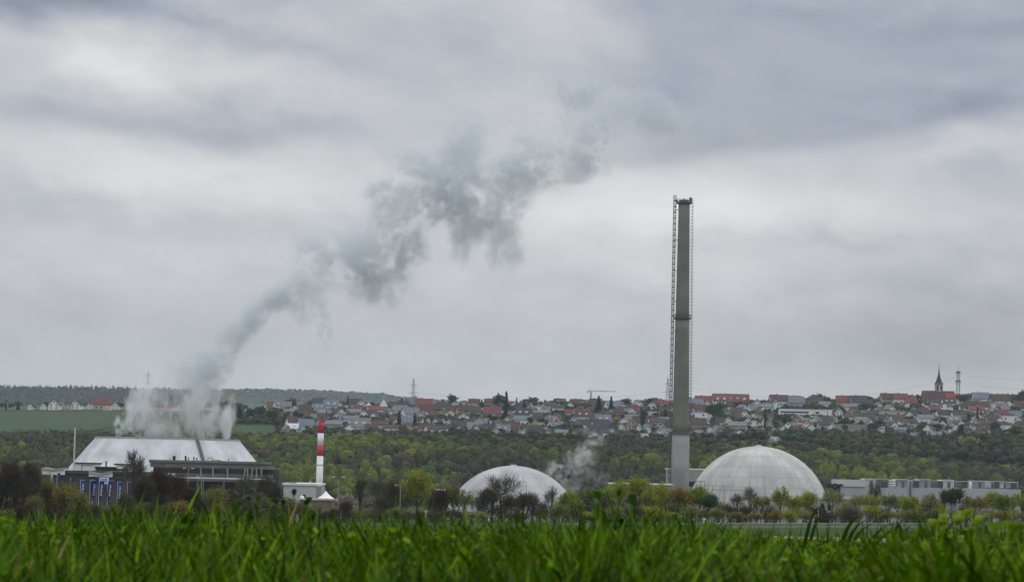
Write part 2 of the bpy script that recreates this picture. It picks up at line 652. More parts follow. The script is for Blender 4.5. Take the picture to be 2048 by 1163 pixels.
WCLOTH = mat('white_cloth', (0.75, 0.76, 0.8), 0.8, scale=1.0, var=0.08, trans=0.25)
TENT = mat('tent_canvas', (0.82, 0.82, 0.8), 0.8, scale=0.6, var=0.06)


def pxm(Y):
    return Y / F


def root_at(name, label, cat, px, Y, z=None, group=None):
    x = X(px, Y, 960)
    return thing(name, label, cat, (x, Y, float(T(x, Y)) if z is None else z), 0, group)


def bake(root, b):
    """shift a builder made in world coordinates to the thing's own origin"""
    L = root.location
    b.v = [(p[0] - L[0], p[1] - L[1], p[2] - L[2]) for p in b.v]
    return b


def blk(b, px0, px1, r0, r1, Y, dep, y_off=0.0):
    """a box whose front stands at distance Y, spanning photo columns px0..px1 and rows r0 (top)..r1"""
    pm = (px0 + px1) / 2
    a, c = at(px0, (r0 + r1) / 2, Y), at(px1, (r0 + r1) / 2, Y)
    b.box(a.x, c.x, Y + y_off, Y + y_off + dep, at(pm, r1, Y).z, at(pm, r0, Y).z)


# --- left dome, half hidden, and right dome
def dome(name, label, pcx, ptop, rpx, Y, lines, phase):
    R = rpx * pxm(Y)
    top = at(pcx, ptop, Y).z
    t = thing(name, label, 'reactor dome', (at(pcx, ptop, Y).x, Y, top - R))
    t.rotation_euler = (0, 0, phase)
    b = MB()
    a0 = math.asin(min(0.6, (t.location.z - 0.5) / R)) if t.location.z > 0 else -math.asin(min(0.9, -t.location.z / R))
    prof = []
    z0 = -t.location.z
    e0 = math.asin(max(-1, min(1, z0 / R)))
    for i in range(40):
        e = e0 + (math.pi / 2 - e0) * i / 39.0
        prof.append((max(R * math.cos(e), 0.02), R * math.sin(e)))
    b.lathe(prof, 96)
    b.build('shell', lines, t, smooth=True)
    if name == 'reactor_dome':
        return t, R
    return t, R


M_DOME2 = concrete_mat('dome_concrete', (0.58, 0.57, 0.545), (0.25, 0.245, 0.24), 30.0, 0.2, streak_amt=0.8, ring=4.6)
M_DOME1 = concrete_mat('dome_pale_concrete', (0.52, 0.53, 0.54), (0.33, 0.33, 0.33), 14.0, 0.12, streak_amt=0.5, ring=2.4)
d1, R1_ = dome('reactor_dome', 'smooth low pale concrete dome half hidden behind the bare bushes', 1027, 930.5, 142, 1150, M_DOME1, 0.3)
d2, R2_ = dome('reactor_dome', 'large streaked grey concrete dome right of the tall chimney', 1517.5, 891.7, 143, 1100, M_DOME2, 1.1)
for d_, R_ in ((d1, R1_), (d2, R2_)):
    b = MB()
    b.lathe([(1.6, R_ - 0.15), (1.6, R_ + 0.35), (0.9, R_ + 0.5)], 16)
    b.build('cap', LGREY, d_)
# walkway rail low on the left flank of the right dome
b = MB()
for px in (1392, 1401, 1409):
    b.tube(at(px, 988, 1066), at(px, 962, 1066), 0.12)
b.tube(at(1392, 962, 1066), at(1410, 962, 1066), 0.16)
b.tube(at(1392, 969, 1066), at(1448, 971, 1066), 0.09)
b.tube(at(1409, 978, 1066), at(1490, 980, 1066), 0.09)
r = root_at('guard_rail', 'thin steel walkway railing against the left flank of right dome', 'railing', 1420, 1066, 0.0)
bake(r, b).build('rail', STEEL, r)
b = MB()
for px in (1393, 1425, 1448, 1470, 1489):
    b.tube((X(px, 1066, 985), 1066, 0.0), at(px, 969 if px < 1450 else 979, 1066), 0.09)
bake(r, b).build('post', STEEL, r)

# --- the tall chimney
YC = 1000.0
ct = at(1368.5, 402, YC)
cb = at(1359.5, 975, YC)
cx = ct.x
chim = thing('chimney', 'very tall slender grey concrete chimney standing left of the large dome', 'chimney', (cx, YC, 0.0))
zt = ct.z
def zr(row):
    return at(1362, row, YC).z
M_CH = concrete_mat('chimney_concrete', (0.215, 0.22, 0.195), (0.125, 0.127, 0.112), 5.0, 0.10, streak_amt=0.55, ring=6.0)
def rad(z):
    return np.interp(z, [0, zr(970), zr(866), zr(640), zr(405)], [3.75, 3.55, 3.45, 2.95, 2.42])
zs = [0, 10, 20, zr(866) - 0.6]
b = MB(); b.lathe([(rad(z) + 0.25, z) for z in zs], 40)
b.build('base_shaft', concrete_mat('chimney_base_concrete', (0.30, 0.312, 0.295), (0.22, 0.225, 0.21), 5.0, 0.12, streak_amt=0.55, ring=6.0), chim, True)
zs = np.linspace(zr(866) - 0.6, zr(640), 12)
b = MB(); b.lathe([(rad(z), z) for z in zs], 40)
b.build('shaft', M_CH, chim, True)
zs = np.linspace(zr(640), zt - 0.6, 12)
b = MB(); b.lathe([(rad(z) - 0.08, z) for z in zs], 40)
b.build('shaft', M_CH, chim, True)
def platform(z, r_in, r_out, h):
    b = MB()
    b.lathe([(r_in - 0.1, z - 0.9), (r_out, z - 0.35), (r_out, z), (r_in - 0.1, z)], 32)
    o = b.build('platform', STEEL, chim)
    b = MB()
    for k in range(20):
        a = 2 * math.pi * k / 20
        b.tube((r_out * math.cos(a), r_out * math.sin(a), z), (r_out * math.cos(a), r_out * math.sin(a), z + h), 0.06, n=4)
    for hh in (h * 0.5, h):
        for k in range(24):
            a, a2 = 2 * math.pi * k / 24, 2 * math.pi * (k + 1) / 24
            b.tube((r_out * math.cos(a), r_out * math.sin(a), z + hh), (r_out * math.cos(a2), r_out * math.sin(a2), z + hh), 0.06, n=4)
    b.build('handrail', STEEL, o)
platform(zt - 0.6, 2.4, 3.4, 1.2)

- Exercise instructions
Without the pictures, print the whole listing exactly as given.

- The response
Write part 2 of the bpy script that recreates this picture. It picks up at line 652. More parts follow. The script is for Blender 4.5. Take the picture to be 2048 by 1163 pixels.
WCLOTH = mat('white_cloth', (0.75, 0.76, 0.8), 0.8, scale=1.0, var=0.08, trans=0.25)
TENT = mat('tent_canvas', (0.82, 0.82, 0.8), 0.8, scale=0.6, var=0.06)


def pxm(Y):
    return Y / F


def root_at(name, label, cat, px, Y, z=None, group=None):
    x = X(px, Y, 960)
    return thing(name, label, cat, (x, Y, float(T(x, Y)) if z is None else z), 0, group)


def bake(root, b):
    """shift a builder made in world coordinates to the thing's own origin"""
    L = root.location
    b.v = [(p[0] - L[0], p[1] - L[1], p[2] - L[2]) for p in b.v]
    return b


def blk(b, px0, px1, r0, r1, Y, dep, y_off=0.0):
    """a box whose front stands at distance Y, spanning photo columns px0..px1 and rows r0 (top)..r1"""
    pm = (px0 + px1) / 2
    a, c = at(px0, (r0 + r1) / 2, Y), at(px1, (r0 + r1) / 2, Y)
    b.box(a.x, c.x, Y + y_off, Y + y_off + dep, at(pm, r1, Y).z, at(pm, r0, Y).z)


# --- left dome, half hidden, and right dome
def dome(name, label, pcx, ptop, rpx, Y, lines, phase):
    R = rpx * pxm(Y)
    top = at(pcx, ptop, Y).z
    t = thing(name, label, 'reactor dome', (at(pcx, ptop, Y).x, Y, top - R))
    t.rotation_euler = (0, 0, phase)
    b = MB()
    a0 = math.asin(min(0.6, (t.location.z - 0.5) / R)) if t.location.z > 0 else -math.asin(min(0.9, -t.location.z / R))
    prof = []
    z0 = -t.location.z
    e0 = math.asin(max(-1, min(1, z0 / R)))
    for i in range(40):
        e = e0 + (math.pi / 2 - e0) * i / 39.0
        prof.append((max(R * math.cos(e), 0.02), R * math.sin(e)))
    b.lathe(prof, 96)
    b.build('shell', lines, t, smooth=True)
    if name == 'reactor_dome':
        return t, R
    return t, R


M_DOME2 = concrete_mat('dome_concrete', (0.58, 0.57, 0.545), (0.25, 0.245, 0.24), 30.0, 0.2, streak_amt=0.8, ring=4.6)
M_DOME1 = concrete_mat('dome_pale_concrete', (0.52, 0.53, 0.54), (0.33, 0.33, 0.33), 14.0, 0.12, streak_amt=0.5, ring=2.4)
d1, R1_ = dome('reactor_dome', 'smooth low pale concrete dome half hidden behind the bare bushes', 1027, 930.5, 142, 1150, M_DOME1, 0.3)
d2, R2_ = dome('reactor_dome', 'large streaked grey concrete dome right of the tall chimney', 1517.5, 891.7, 143, 1100, M_DOME2, 1.1)
for d_, R_ in ((d1, R1_), (d2, R2_)):
    b = MB()
    b.lathe([(1.6, R_ - 0.15), (1.6, R_ + 0.35), (0.9, R_ + 0.5)], 16)
    b.build('cap', LGREY, d_)
# walkway rail low on the left flank of the right dome
b = MB()
for px in (1392, 1401, 1409):
    b.tube(at(px, 988, 1066), at(px, 962, 1066), 0.12)
b.tube(at(1392, 962, 1066), at(1410, 962, 1066), 0.16)
b.tube(at(1392, 969, 1066), at(1448, 971, 1066), 0.09)
b.tube(at(1409, 978, 1066), at(1490, 980, 1066), 0.09)
r = root_at('guard_rail', 'thin steel walkway railing against the left flank of right dome', 'railing', 1420, 1066, 0.0)
bake(r, b).build('rail', STEEL, r)
b = MB()
for px in (1393, 1425, 1448, 1470, 1489):
    b.tube((X(px, 1066, 985), 1066, 0.0), at(px, 969 if px < 1450 else 979, 1066), 0.09)
bake(r, b).build('post', STEEL, r)

# --- the tall chimney
YC = 1000.0
ct = at(1368.5, 402, YC)
cb = at(1359.5, 975, YC)
cx = ct.x
chim = thing('chimney', 'very tall slender grey concrete chimney standing left of the large dome', 'chimney', (cx, YC, 0.0))
zt = ct.z
def zr(row):
    return at(1362, row, YC).z
M_CH = concrete_mat('chimney_concrete', (0.215, 0.22, 0.195), (0.125, 0.127, 0.112), 5.0, 0.10, streak_amt=0.55, ring=6.0)
def rad(z):
    return np.interp(z, [0, zr(970), zr(866), zr(640), zr(405)], [3.75, 3.55, 3.45, 2.95, 2.42])
zs = [0, 10, 20, zr(866) - 0.6]
b = MB(); b.lathe([(rad(z) + 0.25, z) for z in zs], 40)
b.build('base_shaft', concrete_mat('chimney_base_concrete', (0.30, 0.312, 0.295), (0.22, 0.225, 0.21), 5.0, 0.12, streak_amt=0.55, ring=6.0), chim, True)
zs = np.linspace(zr(866) - 0.6, zr(640), 12)
b = MB(); b.lathe([(rad(z), z) for z in zs], 40)
b.build('shaft', M_CH, chim, True)
zs = np.linspace(zr(640), zt - 0.6, 12)
b = MB(); b.lathe([(rad(z) - 0.08, z) for z in zs], 40)
b.build('shaft', M_CH, chim, True)
def platform(z, r_in, r_out, h):
    b = MB()
    b.lathe([(r_in - 0.1, z - 0.9), (r_out, z - 0.35), (r_out, z), (r_in - 0.1, z)], 32)
    o = b.build('platform', STEEL, chim)
    b = MB()
    for k in range(20):
        a = 2 * math.pi * k / 20
        b.tube((r_out * math.cos(a), r_out * math.sin(a), z), (r_out * math.cos(a), r_out * math.sin(a), z + h), 0.06, n=4)
    for hh in (h * 0.5, h):
        for k in range(24):
            a, a2 = 2 * math.pi * k / 24, 2 * math.pi * (k + 1) / 24
            b.tube((r_out * math.cos(a), r_out * math.sin(a), z + hh), (r_out * math.cos(a2), r_out * math.sin(a2), z + hh), 0.06, n=4)
    b.build('handrail', STEEL, o)
platform(zt - 0.6, 2.4, 3.4, 1.2)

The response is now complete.